Global coal consumption is projected to decline in 2025 and contract further in 2026, following a modest 1 percent increase in the first six months of 2024, compared to the previous year. Additional electricity demand in China, the world’s largest coal consumer, was mostly met by renewables and hydropower, while India drove the rise in global coal consumption in the first half of 2024. In contrast, coal demand declined in Europe while it remained stable in the United States. Global coal consumption is expected to marginally decrease in 2025, and continue falling in 2026, as the transition to renewables and natural gas for power generation accelerates, displacing coal. Demand in China is poised to decline in both years, while India’s demand growth is expected to slow down. If these forecasts prove accurate, global coal consumption will have peaked in 2024—marking an important milestone in the global energy transition.
Global coal supplies are expected to decline in 2025 and 2026, in line with shrinking demand. In the first half of 2024, global coal production contracted, led by a 15 percent drop in U.S. output, reflecting the long-term trend of coal's diminishing role in power generation. In China, production also fell due to stricter regulations aimed at reducing mining accidents. In contrast, coal production in India and Indonesia increased by approximately 10 percent each during the same period. Looking ahead, most major producers, apart from India, are expected to scale back coal production in 2025 and 2026 as the global energy transition accelerates.
Coal prices are expected to decline, with risks to the outlook remaining broadly balanced. Prices are projected to decrease by about 12 percent in both 2025 and 2026, following an anticipated decline of more than 20 percent in 2024. On the upside, the main risk to the forecast is China’s coal consumption continuing to rise in 2025. The baseline assumption that China’s coal demand will peak in 2024 is premised on moderate increases in the demand for electricity and robust output from hydropower and renewables.
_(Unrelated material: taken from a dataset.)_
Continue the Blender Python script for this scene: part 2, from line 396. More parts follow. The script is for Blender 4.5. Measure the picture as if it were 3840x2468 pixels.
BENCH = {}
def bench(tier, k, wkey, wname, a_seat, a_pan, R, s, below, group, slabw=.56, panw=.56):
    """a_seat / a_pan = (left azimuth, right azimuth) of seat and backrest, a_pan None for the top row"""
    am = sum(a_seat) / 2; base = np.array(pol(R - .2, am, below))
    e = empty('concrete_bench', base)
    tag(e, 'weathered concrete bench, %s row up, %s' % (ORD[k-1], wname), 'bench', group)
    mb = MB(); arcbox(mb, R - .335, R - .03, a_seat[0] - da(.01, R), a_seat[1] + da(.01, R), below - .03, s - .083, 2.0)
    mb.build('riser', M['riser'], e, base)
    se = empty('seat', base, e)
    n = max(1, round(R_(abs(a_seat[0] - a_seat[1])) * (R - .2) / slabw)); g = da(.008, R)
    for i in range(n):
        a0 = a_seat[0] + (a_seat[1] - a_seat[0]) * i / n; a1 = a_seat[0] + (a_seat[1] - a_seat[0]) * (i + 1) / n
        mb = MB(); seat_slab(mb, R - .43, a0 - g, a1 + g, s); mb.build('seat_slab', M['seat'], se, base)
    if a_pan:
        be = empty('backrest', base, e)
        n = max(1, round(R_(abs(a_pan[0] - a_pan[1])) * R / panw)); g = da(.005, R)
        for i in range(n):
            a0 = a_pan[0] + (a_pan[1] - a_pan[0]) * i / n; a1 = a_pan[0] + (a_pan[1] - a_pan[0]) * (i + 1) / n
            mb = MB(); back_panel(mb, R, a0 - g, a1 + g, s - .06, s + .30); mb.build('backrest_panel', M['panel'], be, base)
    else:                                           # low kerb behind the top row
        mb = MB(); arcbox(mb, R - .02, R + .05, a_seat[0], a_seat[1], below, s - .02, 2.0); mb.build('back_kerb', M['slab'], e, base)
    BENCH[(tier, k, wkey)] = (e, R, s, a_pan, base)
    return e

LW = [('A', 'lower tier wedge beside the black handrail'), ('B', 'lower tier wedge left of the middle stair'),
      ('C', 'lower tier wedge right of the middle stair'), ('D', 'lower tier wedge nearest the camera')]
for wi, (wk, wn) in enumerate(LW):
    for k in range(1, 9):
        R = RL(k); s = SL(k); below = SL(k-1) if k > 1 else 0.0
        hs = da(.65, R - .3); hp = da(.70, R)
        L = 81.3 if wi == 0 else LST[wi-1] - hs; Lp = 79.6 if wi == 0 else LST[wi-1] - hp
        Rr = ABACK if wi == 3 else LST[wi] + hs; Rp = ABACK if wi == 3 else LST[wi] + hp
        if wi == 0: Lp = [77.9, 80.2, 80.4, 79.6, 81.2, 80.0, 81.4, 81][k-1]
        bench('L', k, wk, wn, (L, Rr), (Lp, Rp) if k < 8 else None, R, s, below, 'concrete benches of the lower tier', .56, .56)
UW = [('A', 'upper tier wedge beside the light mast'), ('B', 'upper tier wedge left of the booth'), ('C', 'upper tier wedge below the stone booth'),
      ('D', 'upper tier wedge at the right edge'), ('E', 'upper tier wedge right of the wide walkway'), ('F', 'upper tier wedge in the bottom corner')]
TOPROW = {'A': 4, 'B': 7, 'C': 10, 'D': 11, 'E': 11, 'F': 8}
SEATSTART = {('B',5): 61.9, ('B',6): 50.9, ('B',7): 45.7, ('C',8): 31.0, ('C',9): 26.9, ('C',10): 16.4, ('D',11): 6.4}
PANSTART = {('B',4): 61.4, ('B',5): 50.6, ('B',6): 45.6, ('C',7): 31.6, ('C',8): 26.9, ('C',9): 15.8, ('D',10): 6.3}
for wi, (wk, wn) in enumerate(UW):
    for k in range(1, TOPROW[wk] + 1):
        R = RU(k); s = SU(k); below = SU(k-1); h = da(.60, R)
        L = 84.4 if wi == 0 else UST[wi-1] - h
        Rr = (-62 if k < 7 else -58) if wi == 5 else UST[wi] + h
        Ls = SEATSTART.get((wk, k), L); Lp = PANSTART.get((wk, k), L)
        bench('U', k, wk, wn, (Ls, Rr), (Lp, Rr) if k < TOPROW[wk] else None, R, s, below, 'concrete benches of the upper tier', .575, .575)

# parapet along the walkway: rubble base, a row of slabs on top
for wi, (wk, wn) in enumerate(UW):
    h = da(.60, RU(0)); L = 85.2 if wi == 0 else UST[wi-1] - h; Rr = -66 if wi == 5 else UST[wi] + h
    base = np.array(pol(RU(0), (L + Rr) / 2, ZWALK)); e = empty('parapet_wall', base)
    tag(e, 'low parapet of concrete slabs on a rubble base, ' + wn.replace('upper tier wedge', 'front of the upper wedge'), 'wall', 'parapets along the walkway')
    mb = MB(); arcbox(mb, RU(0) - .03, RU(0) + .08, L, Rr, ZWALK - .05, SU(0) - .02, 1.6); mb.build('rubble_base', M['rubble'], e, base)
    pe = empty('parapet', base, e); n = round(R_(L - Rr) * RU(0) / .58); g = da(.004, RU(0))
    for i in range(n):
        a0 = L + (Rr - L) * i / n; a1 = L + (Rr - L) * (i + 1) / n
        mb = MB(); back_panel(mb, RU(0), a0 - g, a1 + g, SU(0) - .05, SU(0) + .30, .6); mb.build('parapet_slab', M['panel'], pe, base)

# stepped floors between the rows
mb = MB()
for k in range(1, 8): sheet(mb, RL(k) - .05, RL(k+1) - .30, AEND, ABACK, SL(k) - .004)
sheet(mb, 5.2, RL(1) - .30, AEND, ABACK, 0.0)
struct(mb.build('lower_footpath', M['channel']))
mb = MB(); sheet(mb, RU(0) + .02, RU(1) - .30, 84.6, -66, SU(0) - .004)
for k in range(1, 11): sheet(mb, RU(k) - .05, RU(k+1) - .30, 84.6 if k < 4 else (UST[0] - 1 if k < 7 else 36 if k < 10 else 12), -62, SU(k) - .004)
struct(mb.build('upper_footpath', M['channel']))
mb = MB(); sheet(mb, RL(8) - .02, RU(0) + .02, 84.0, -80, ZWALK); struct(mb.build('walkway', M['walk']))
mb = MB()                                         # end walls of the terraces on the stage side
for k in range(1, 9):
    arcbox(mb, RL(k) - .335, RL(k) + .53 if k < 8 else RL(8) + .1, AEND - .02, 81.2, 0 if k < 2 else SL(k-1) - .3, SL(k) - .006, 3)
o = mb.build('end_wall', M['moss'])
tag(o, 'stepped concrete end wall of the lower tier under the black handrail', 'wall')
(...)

Extreme weather events, such as heat waves or droughts, particularly in China, could drive higher demand and push prices upward. Conversely, prices may face downward pressure if anticipated supply reductions in Indonesia and the U.S. do not materialize. Additionally, weaker-than-expected economic growth in China and India—together accounting for over two-thirds of global coal consumption—poses an additional downside risk.